Task: Reproduce exactly the lines from the one containing "The Blender Python script for this scene continues." through the one containing "ZD([(950, 330, 0.6), (1080, 370, 0.2), (1200, 400, 0)])]", both included, and nothing else.

Data excerpts:
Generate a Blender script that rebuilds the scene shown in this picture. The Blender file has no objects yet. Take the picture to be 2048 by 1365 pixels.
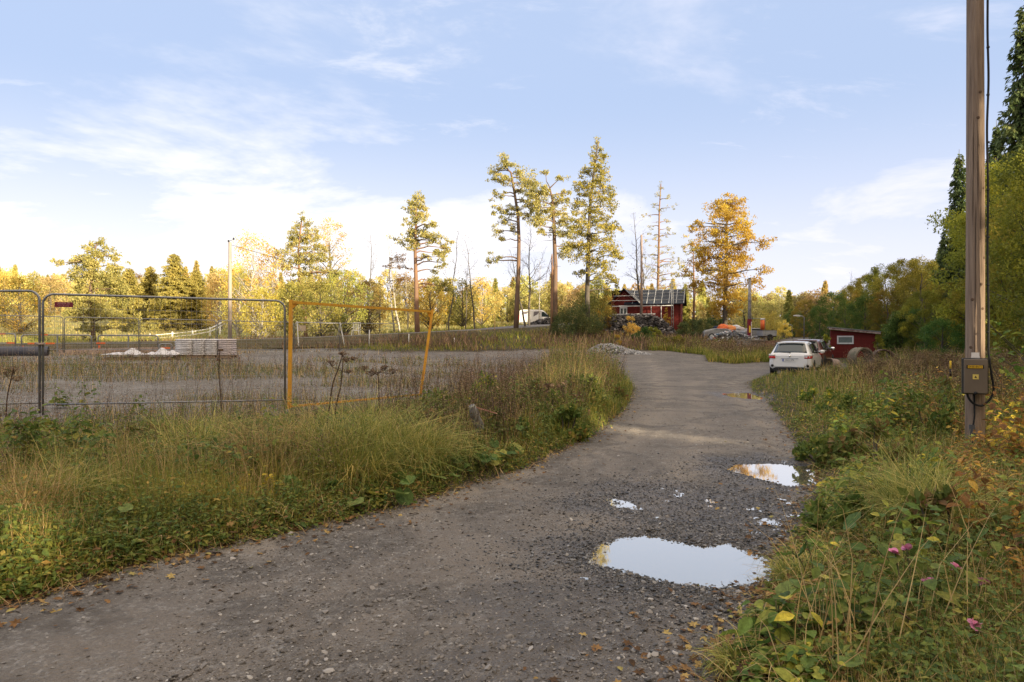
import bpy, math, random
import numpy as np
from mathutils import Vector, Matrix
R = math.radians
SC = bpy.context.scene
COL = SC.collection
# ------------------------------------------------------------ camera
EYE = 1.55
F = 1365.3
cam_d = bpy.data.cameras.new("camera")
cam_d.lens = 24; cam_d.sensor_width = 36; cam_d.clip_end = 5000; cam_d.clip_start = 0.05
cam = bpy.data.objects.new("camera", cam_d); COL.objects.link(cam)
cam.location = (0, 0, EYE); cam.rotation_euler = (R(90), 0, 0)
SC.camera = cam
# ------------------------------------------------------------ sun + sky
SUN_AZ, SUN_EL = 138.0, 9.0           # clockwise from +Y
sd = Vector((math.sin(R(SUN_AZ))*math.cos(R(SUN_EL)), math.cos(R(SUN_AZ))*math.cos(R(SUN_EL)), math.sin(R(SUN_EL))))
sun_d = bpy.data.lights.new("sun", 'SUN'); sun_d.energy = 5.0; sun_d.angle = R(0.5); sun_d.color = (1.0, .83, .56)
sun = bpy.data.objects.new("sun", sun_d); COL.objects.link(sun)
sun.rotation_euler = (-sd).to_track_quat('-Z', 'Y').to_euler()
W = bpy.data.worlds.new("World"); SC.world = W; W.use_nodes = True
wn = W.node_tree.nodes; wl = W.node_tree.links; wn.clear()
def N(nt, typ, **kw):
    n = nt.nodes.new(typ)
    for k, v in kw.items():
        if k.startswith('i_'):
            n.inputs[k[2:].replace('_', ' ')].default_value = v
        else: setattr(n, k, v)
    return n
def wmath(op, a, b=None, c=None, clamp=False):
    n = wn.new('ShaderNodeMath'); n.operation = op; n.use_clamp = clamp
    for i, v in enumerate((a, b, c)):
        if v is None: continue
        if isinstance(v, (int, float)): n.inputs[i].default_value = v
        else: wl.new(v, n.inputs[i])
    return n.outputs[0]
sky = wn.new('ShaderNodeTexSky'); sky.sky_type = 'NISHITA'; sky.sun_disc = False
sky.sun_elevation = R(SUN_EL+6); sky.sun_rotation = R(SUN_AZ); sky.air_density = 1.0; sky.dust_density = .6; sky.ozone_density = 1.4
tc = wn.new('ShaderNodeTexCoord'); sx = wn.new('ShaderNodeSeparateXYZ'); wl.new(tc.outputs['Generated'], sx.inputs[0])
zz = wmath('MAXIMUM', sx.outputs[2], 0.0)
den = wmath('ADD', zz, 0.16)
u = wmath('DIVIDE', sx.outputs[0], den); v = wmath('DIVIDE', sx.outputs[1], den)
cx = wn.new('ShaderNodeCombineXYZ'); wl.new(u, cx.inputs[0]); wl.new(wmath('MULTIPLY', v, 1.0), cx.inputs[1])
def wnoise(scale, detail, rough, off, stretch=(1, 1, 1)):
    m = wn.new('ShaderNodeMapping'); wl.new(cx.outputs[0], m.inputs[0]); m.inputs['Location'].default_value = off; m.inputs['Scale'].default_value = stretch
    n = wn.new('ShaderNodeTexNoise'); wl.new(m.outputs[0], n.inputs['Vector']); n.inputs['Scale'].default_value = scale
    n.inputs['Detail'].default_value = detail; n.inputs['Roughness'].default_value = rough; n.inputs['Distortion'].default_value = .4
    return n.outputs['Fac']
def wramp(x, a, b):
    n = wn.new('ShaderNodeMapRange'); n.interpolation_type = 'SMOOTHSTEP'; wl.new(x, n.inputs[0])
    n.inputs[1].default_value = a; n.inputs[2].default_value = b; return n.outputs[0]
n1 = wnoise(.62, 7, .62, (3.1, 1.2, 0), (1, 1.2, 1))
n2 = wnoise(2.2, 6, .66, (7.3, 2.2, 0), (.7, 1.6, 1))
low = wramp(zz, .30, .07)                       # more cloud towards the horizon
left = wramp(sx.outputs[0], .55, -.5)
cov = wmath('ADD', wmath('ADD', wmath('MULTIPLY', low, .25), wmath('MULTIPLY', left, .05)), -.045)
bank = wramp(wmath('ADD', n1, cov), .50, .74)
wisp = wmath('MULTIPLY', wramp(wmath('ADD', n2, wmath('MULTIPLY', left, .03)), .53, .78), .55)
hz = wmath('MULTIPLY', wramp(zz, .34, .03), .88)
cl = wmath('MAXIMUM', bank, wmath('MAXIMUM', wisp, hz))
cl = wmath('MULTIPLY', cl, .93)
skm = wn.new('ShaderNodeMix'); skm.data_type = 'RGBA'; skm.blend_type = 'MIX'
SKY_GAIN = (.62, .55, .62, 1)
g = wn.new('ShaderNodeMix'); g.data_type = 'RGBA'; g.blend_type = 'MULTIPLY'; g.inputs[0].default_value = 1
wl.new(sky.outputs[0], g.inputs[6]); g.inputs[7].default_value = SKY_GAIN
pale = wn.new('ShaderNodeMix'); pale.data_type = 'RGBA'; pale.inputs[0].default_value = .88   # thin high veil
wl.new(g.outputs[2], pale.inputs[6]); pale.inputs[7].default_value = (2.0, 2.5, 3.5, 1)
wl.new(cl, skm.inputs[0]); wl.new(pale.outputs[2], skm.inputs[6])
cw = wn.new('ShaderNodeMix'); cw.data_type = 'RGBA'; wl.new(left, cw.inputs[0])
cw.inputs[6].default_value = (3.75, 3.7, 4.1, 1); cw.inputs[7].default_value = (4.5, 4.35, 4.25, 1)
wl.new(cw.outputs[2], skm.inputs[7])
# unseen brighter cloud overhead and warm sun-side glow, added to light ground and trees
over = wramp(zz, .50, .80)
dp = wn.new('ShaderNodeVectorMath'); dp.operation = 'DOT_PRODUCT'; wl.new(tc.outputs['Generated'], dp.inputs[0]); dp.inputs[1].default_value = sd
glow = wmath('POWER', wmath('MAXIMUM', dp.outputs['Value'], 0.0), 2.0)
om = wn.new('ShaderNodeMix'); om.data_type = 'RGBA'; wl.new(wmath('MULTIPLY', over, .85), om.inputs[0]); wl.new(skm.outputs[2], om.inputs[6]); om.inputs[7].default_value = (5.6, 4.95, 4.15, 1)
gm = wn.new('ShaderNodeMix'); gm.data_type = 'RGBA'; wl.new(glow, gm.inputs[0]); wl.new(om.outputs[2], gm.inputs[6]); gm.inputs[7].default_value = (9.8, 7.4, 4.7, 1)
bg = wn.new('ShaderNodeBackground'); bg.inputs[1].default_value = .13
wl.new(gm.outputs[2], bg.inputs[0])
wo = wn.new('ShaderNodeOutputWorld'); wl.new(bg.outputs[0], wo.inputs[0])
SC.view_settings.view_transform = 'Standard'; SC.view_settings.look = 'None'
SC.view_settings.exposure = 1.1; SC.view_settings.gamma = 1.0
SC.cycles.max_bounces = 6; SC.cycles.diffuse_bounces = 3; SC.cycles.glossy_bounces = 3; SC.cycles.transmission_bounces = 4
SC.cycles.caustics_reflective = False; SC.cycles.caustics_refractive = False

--

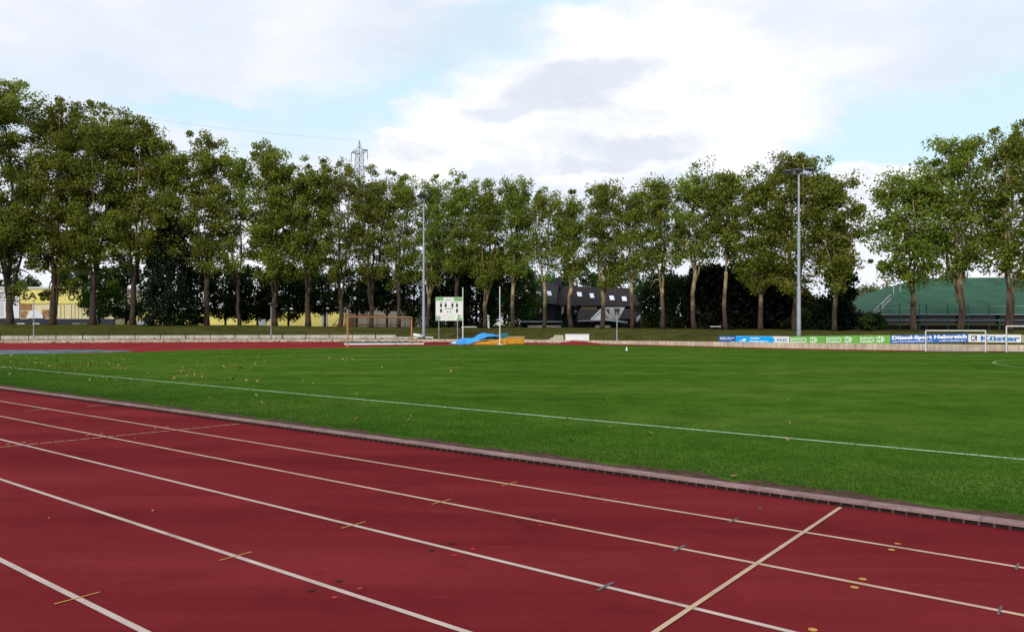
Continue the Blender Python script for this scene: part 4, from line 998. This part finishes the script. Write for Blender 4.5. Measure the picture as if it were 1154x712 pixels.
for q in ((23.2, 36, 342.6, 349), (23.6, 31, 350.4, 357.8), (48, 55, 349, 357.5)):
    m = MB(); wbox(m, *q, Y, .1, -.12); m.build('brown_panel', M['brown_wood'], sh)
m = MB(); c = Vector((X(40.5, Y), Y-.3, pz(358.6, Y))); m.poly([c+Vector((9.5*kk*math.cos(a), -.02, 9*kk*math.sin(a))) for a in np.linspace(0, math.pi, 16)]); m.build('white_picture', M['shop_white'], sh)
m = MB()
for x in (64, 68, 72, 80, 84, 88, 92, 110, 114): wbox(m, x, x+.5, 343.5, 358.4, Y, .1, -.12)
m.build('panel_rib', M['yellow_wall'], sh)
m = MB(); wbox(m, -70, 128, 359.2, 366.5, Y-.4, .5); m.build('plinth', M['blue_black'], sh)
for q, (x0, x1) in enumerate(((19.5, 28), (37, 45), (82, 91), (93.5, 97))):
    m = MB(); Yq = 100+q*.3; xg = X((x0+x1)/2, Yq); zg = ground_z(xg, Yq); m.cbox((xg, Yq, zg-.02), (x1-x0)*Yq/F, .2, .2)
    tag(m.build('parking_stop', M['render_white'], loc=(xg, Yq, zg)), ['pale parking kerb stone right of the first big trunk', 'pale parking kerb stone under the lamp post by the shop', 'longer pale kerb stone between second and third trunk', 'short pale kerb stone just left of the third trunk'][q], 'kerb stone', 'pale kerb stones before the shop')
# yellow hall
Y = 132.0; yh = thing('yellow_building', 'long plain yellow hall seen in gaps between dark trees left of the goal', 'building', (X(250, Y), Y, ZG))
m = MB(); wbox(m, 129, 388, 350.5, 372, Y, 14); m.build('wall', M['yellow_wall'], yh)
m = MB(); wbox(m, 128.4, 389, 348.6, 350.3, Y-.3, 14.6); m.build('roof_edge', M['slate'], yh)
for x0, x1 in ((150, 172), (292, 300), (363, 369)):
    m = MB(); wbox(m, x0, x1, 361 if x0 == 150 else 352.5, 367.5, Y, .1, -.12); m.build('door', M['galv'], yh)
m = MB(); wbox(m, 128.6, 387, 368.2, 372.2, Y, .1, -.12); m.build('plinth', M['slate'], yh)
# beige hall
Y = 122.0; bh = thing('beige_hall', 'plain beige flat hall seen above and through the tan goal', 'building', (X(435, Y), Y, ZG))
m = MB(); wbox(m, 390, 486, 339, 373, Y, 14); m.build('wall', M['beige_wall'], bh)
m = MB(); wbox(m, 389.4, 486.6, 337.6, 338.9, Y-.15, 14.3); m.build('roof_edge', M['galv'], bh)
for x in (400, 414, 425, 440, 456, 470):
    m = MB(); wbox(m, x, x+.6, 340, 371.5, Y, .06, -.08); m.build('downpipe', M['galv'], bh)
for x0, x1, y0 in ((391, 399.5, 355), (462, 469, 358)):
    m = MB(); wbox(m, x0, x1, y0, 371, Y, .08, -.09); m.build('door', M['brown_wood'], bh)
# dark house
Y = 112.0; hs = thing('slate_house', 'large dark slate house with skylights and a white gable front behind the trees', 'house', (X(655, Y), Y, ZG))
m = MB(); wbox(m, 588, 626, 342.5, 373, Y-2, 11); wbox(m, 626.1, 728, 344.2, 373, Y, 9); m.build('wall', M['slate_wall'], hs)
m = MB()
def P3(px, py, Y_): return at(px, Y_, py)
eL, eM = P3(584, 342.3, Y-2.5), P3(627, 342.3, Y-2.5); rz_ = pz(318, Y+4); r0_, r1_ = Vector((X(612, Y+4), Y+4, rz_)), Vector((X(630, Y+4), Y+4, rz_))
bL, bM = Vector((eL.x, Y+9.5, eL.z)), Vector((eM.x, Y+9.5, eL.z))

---

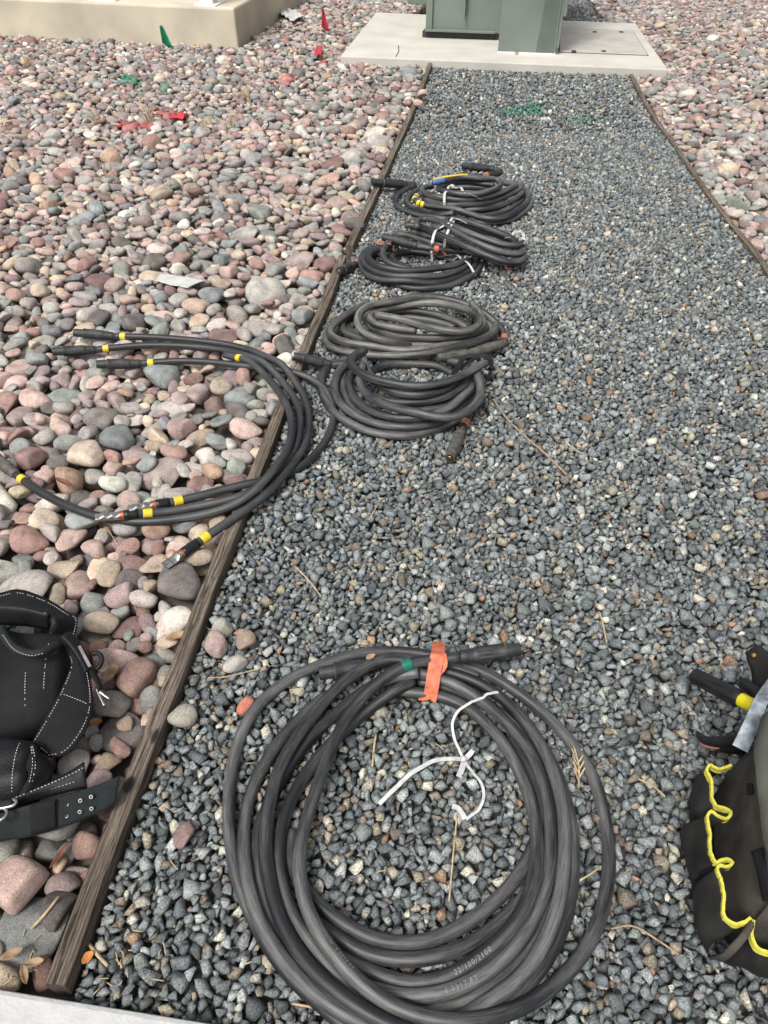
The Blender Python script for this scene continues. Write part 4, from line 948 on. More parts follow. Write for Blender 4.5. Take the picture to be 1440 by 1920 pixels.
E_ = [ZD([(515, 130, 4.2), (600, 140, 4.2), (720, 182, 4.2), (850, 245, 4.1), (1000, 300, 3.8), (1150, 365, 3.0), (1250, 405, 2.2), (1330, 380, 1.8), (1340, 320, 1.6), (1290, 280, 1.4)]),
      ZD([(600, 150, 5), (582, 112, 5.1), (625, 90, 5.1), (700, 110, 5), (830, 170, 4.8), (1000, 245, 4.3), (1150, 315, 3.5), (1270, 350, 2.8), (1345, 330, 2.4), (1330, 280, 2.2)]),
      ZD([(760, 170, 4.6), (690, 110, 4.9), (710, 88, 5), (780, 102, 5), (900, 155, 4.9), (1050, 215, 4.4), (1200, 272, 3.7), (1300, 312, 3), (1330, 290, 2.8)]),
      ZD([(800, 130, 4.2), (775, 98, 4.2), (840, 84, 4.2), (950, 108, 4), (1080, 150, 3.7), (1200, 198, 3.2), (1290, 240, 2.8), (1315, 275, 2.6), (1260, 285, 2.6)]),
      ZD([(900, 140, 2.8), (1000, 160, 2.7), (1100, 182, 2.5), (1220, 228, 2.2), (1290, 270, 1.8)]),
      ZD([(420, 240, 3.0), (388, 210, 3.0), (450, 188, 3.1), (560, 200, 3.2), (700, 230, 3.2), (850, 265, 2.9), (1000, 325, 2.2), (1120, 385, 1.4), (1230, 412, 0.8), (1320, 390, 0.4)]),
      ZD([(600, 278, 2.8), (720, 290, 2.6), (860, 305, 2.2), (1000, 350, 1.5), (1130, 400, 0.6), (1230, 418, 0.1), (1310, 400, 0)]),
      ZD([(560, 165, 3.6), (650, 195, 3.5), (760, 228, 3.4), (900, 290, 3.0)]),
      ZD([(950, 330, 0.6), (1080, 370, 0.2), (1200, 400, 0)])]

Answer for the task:
The Blender Python script for this scene continues. Write part 4, from line 948 on. More parts follow. Write for Blender 4.5. Take the picture to be 1440 by 1920 pixels.
E_ = [ZD([(515, 130, 4.2), (600, 140, 4.2), (720, 182, 4.2), (850, 245, 4.1), (1000, 300, 3.8), (1150, 365, 3.0), (1250, 405, 2.2), (1330, 380, 1.8), (1340, 320, 1.6), (1290, 280, 1.4)]),
      ZD([(600, 150, 5), (582, 112, 5.1), (625, 90, 5.1), (700, 110, 5), (830, 170, 4.8), (1000, 245, 4.3), (1150, 315, 3.5), (1270, 350, 2.8), (1345, 330, 2.4), (1330, 280, 2.2)]),
      ZD([(760, 170, 4.6), (690, 110, 4.9), (710, 88, 5), (780, 102, 5), (900, 155, 4.9), (1050, 215, 4.4), (1200, 272, 3.7), (1300, 312, 3), (1330, 290, 2.8)]),
      ZD([(800, 130, 4.2), (775, 98, 4.2), (840, 84, 4.2), (950, 108, 4), (1080, 150, 3.7), (1200, 198, 3.2), (1290, 240, 2.8), (1315, 275, 2.6), (1260, 285, 2.6)]),
      ZD([(900, 140, 2.8), (1000, 160, 2.7), (1100, 182, 2.5), (1220, 228, 2.2), (1290, 270, 1.8)]),
      ZD([(420, 240, 3.0), (388, 210, 3.0), (450, 188, 3.1), (560, 200, 3.2), (700, 230, 3.2), (850, 265, 2.9), (1000, 325, 2.2), (1120, 385, 1.4), (1230, 412, 0.8), (1320, 390, 0.4)]),
      ZD([(600, 278, 2.8), (720, 290, 2.6), (860, 305, 2.2), (1000, 350, 1.5), (1130, 400, 0.6), (1230, 418, 0.1), (1310, 400, 0)]),
      ZD([(560, 165, 3.6), (650, 195, 3.5), (760, 228, 3.4), (900, 290, 3.0)]),
      ZD([(950, 330, 0.6), (1080, 370, 0.2), (1200, 400, 0)])]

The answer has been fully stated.